The President has recently proposed splitting Croatian language classes in schools into basic and advanced subjects.

Referring to the hot topic of curricular reform, President Kolinda Grabar Kitarović recently said that Croatian language classes should be divided into two subjects – basic and AP (advanced placement), which would include “all that literature.” Her proposal has unpleasantly surprised experts and teachers, reports on May 29, 2017.

“Croatian classes should be divided into two subjects – basic and AP (advanced placement) with all that literature for those who want to study humanities later or know more,” said the President.

Lexicographer, editor and publicist Velimir Visković stated that he did not fully understand how the President imagined the split and how it would be done, so he did not want to comment further. “I suppose that her idea was suggested by some of her advisers. I would like to see this idea explained more fully”, said Visković.

Writer and university professor Kristian Novak also said he did not understand President’s statement at all, and believes that she should explain her proposal.

Diana Greblički Miculinić, a long-time professor of Croatian language and literature at the Špansko-Oranice Elementary School in Zagreb, who is a member of the expert working team for the Croatian language, said that the knowledge of Croatian language is the foundation for all students since it enables them to learn all other subjects throughout their education and achieve success in education and life.

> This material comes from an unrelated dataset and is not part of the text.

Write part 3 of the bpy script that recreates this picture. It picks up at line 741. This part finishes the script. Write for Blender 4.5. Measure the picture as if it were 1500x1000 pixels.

“Language is a basic tool. Without the knowledge of the language, for example, it is hard to obtain information needed to solve any problem. Not to mention that students are not able to express their thoughts, attitudes and feelings,” she said. “Getting rid of ‘all that literature’, especially in elementary schools, would be very damaging. It has been shown that reading literacy affects the development of child’s personality. They develop feelings for artistic, aesthetic expression, but above all, it indirectly enriches their experience and helps them understand the world in which they live,” said Greblički Miculinić.

Marina Vujčić, a writer with many years of experience as a secondary school professor of Croatian language and literature, said that the President’s statement was scandalous, to put it mildly. “Language is the basis of national identity, so I do not understand how it can be defined for this or that use. Somebody should ask the President which model of Croatia she advocates when she leads and represents this country – basic or advanced. There is no nation without culture, and language is the medium for transmitting culture – with all its options that children can properly adopt only during education. As a writer and editor, I was particularly struck by the ‘all that literature’ claim. If the state leadership sees literature as something which is not necessary, it is no wonder that our publishing industry and culture are in such trouble,” said Vujčić.